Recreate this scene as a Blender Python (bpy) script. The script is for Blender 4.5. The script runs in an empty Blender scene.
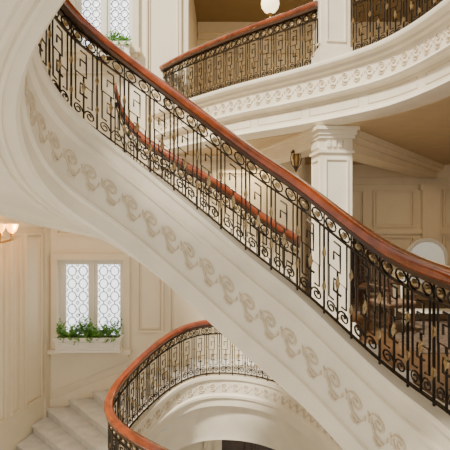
import bpy, bmesh, math, random
from mathutils import Vector
random.seed(7)
EYE=6.0
def H(h): return EYE+h

# ---------------- materials ----------------
def mat(name,col,rough=0.5,metal=0.0,var=0.06,scale=4.0,bump=0.0,emit=None,estr=0.0,coat=0.0):
    m=bpy.data.materials.new(name); m.use_nodes=True
    nt=m.node_tree; b=nt.nodes['Principled BSDF']
    tc=nt.nodes.new('ShaderNodeTexCoord'); n=nt.nodes.new('ShaderNodeTexNoise')
    n.inputs['Scale'].default_value=scale; n.inputs['Detail'].default_value=4
    r=nt.nodes.new('ShaderNodeValToRGB')
    r.color_ramp.elements[0].position=0.3; r.color_ramp.elements[1].position=0.7
    r.color_ramp.elements[0].color=(*[max(0,c*(1-var)) for c in col],1)
    r.color_ramp.elements[1].color=(*[min(1,c*(1+var)) for c in col],1)
    nt.links.new(tc.outputs['Object'],n.inputs['Vector']); nt.links.new(n.outputs['Fac'],r.inputs['Fac'])
    nt.links.new(r.outputs['Color'],b.inputs['Base Color'])
    b.inputs['Roughness'].default_value=rough; b.inputs['Metallic'].default_value=metal
    if coat: b.inputs['Coat Weight'].default_value=coat
    if emit: 
        b.inputs['Emission Color'].default_value=(*emit,1); b.inputs['Emission Strength'].default_value=estr
    if bump:
        bp=nt.nodes.new('ShaderNodeBump'); bp.inputs['Strength'].default_value=bump
        nt.links.new(n.outputs['Fac'],bp.inputs['Height']); nt.links.new(bp.outputs['Normal'],b.inputs['Normal'])
    return m
CREAM=mat('cream_limestone',(0.83,0.75,0.60),0.40,var=0.07,scale=3)
WALL=mat('cream_wall',(0.84,0.75,0.57),0.5,var=0.03,scale=1.5)
TRIM=mat('cream_trim',(0.82,0.72,0.54),0.45,var=0.03)
ORN=mat('carved_ornament',(0.66,0.55,0.39),0.5,var=0.1,scale=20)
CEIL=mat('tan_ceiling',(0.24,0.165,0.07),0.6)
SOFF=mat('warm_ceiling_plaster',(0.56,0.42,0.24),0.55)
WOODF=mat('wood_floor',(0.14,0.07,0.03),0.3,var=0.25,scale=8)
MARBLE=mat('grey_marble',(0.70,0.69,0.66),0.3,var=0.12,scale=6)
IRON=mat('wrought_iron',(0.028,0.019,0.012),0.33,metal=0.6,var=0.2,scale=30)
GOLD=mat('aged_gilding',(0.34,0.24,0.12),0.33,metal=0.75,var=0.4,scale=30)
RAIL=mat('polished_mahogany',(0.21,0.038,0.008),0.15,var=0.4,scale=7,coat=0.8)
DARKW=mat('dark_wood',(0.05,0.022,0.010),0.35,var=0.3)
GLASS=mat('bright_window_glass',(0.8,0.87,0.9),0.3,emit=(0.93,0.96,1.0),estr=2.2)
LEAD=mat('lead_came',(0.05,0.05,0.045),0.5)
WHITE=mat('white_paint',(0.82,0.79,0.70),0.45,var=0.02)
LEAF=mat('leaf_green',(0.13,0.33,0.05),0.5,var=0.5,scale=9)
SOIL=mat('soil',(0.08,0.05,0.03),0.9)
SHADE=mat('lamp_glass',(0.95,0.85,0.6),0.3,emit=(1,0.80,0.48),estr=3)
AMBER=mat('amber_lamp_glass',(0.95,0.55,0.15),0.3,emit=(1,0.42,0.06),estr=5)
BRASS=mat('brass',(0.5,0.33,0.12),0.3,metal=0.9)
FABRIC=mat('brown_fabric',(0.20,0.12,0.07),0.8)
RUG=mat('patterned_rug',(0.10,0.065,0.04),0.9,var=0.6,scale=14)
MIRROR=mat('mirror_silver',(0.6,0.6,0.56),0.25,metal=1.0,var=0.01)

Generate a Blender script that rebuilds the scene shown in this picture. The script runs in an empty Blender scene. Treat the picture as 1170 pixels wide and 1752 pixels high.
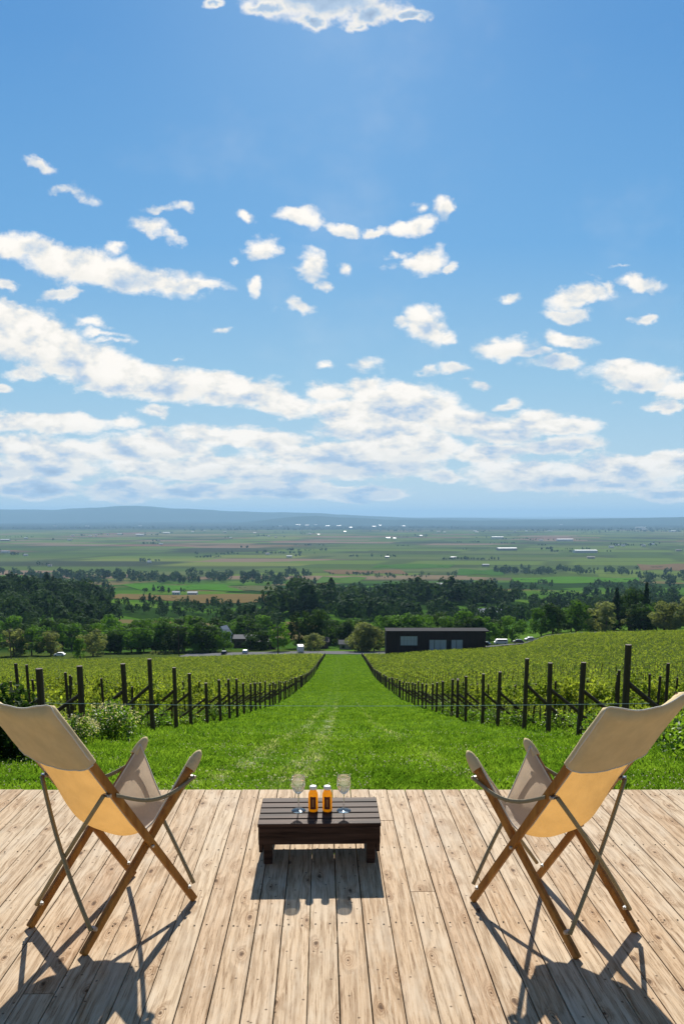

......

▸ WHAT IS EXPECTED
Keep the pictures out and write out the records exactly.

▸ FINAL RESULT
Recreate this scene as a Blender Python (bpy) script. The script is for Blender 4.5. The script runs in an empty Blender scene.
import bpy, bmesh, math, random
from mathutils import Vector
random.seed(7)
EYE=6.0
def H(h): return EYE+h

# ---------------- materials ----------------
def mat(name,col,rough=0.5,metal=0.0,var=0.06,scale=4.0,bump=0.0,emit=None,estr=0.0,coat=0.0):
    m=bpy.data.materials.new(name); m.use_nodes=True
    nt=m.node_tree; b=nt.nodes['Principled BSDF']
    tc=nt.nodes.new('ShaderNodeTexCoord'); n=nt.nodes.new('ShaderNodeTexNoise')
    n.inputs['Scale'].default_value=scale; n.inputs['Detail'].default_value=4
    r=nt.nodes.new('ShaderNodeValToRGB')
    r.color_ramp.elements[0].position=0.3; r.color_ramp.elements[1].position=0.7
    r.color_ramp.elements[0].color=(*[max(0,c*(1-var)) for c in col],1)
    r.color_ramp.elements[1].color=(*[min(1,c*(1+var)) for c in col],1)
    nt.links.new(tc.outputs['Object'],n.inputs['Vector']); nt.links.new(n.outputs['Fac'],r.inputs['Fac'])
    nt.links.new(r.outputs['Color'],b.inputs['Base Color'])
    b.inputs['Roughness'].default_value=rough; b.inputs['Metallic'].default_value=metal
    if coat: b.inputs['Coat Weight'].default_value=coat
    if emit: 
        b.inputs['Emission Color'].default_value=(*emit,1); b.inputs['Emission Strength'].default_value=estr
    if bump:
        bp=nt.nodes.new('ShaderNodeBump'); bp.inputs['Strength'].default_value=bump
        nt.links.new(n.outputs['Fac'],bp.inputs['Height']); nt.links.new(bp.outputs['Normal'],b.inputs['Normal'])
    return m
CREAM=mat('cream_limestone',(0.83,0.75,0.60),0.40,var=0.07,scale=3)
WALL=mat('cream_wall',(0.84,0.75,0.57),0.5,var=0.03,scale=1.5)
TRIM=mat('cream_trim',(0.82,0.72,0.54),0.45,var=0.03)
ORN=mat('carved_ornament',(0.66,0.55,0.39),0.5,var=0.1,scale=20)
CEIL=mat('tan_ceiling',(0.24,0.165,0.07),0.6)
SOFF=mat('warm_ceiling_plaster',(0.56,0.42,0.24),0.55)
WOODF=mat('wood_floor',(0.14,0.07,0.03),0.3,var=0.25,scale=8)
MARBLE=mat('grey_marble',(0.70,0.69,0.66),0.3,var=0.12,scale=6)
IRON=mat('wrought_iron',(0.028,0.019,0.012),0.33,metal=0.6,var=0.2,scale=30)
GOLD=mat('aged_gilding',(0.34,0.24,0.12),0.33,metal=0.75,var=0.4,scale=30)
RAIL=mat('polished_mahogany',(0.21,0.038,0.008),0.15,var=0.4,scale=7,coat=0.8)
DARKW=mat('dark_wood',(0.05,0.022,0.010),0.35,var=0.3)
GLASS=mat('bright_window_glass',(0.8,0.87,0.9),0.3,emit=(0.93,0.96,1.0),estr=2.2)
LEAD=mat('lead_came',(0.05,0.05,0.045),0.5)
WHITE=mat('white_paint',(0.82,0.79,0.70),0.45,var=0.02)
LEAF=mat('leaf_green',(0.13,0.33,0.05),0.5,var=0.5,scale=9)
SOIL=mat('soil',(0.08,0.05,0.03),0.9)
SHADE=mat('lamp_glass',(0.95,0.85,0.6),0.3,emit=(1,0.80,0.48),estr=3)
AMBER=mat('amber_lamp_glass',(0.95,0.55,0.15),0.3,emit=(1,0.42,0.06),estr=5)
BRASS=mat('brass',(0.5,0.33,0.12),0.3,metal=0.9)
FABRIC=mat('brown_fabric',(0.20,0.12,0.07),0.8)
RUG=mat('patterned_rug',(0.10,0.065,0.04),0.9,var=0.6,scale=14)
MIRROR=mat('mirror_silver',(0.6,0.6,0.56),0.25,metal=1.0,var=0.01)

Generate a Blender script that rebuilds the scene shown in this picture. The script runs in an empty Blender scene. Treat the picture as 1170 pixels wide and 1752 pixels high.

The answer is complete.